Mute (short story)
"Mute" is a short story by author Stephen King, first appearing in Playboy Magazine in 2007 and in 2008 included in his collection Just After Sunset. In 2013, it was adapted into a short film by British director Jacqueline Wright, starring Patrick Ryecart.
Plot summary
Monette, a middle-aged traveling book salesman (his first name is never given), goes to confession. When the priest asks him what sin he has committed, Monette admits that while he believes he has sinned in some way, he is not entirely sure exactly what he is guilty of. He then explains the events of the preceding days.
While on the road, Monette picked up a hitchhiker, carrying a sign proclaiming him to be both deaf and mute. Once in the car, the hitchhiker seemingly falls asleep. Since Monette believes that the man cannot hear him, he decides to vent his problems to him.

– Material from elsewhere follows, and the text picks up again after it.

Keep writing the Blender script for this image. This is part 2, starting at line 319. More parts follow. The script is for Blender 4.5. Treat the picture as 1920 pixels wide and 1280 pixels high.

Some time before the story, Monette discovered that his wife had been carrying on an affair for two years with a teacher in the school district she worked for. Despite their ages (he was 60, she was 54), their activities included binge drinking, fetishism, and compulsive gambling. She was employed by the district in an administrative role, and had access to large amounts of money, which she soon started to embezzle from her employer in order to buy various erotic underwear and sex toys. As her debt grew, she and her lover hoped to pay the money back by winning the lottery, only to embezzle more than a hundred thousand dollars without earning any to replace it. She revealed this all to Monette and to his disbelief tried to blame him for it, claiming his lack of interest drove her to it.
Continuing to speak to the apparently sleeping hitchhiker, Monette expressed his anger at her irresponsibility and ill-concern as to how this debt would ultimately affect their college student daughter (who is unaware of her mother's sordid antics). Stopping at a rest stop, Monette went to the bathroom. When he returned, he found the hitchhiker gone, having taken nothing of value save for Monette's medallion of St. Christopher. Monette thought nothing of this until two days later when the police called to inform him that his wife and her lover were beaten to death in a motel room.
The priest, horrified and intrigued by the story, asks of the aftermath. Monette relates how he believes the hitchhiker was in fact not deaf and heard the whole story. Monette had mentioned the name of the motel that his wife and her lover were living at, which would have made finding them a simple matter. He also presumably determined Monette's address by looking at the registration in the car, since Monette later found his medallion lying on his desk with a note (presumably from the hitchhiker) thanking him for the ride. Monette (truthfully) denies having intentionally set the hitchhiker up to kill his wife, but admits he is relieved about her death: he has an alibi, and his wife's life insurance will be sufficient to repay the money she embezzled. The priest admonishes his relief and tells him to do ten Our Fathers and Hail Marys. Before leaving, Monette asks about the possibility of God putting the hitchhiker in his car. The priest's first impulse is to say yes, but he outwardly admonishes Monette for blasphemy and adds ten Our Fathers to his atonement. He then asks Monette if he genuinely wants the killer to be caught. Monette insists that he does, but is perhaps not entirely sure: on his way home, he adds a few extra Our Fathers and Hail Marys.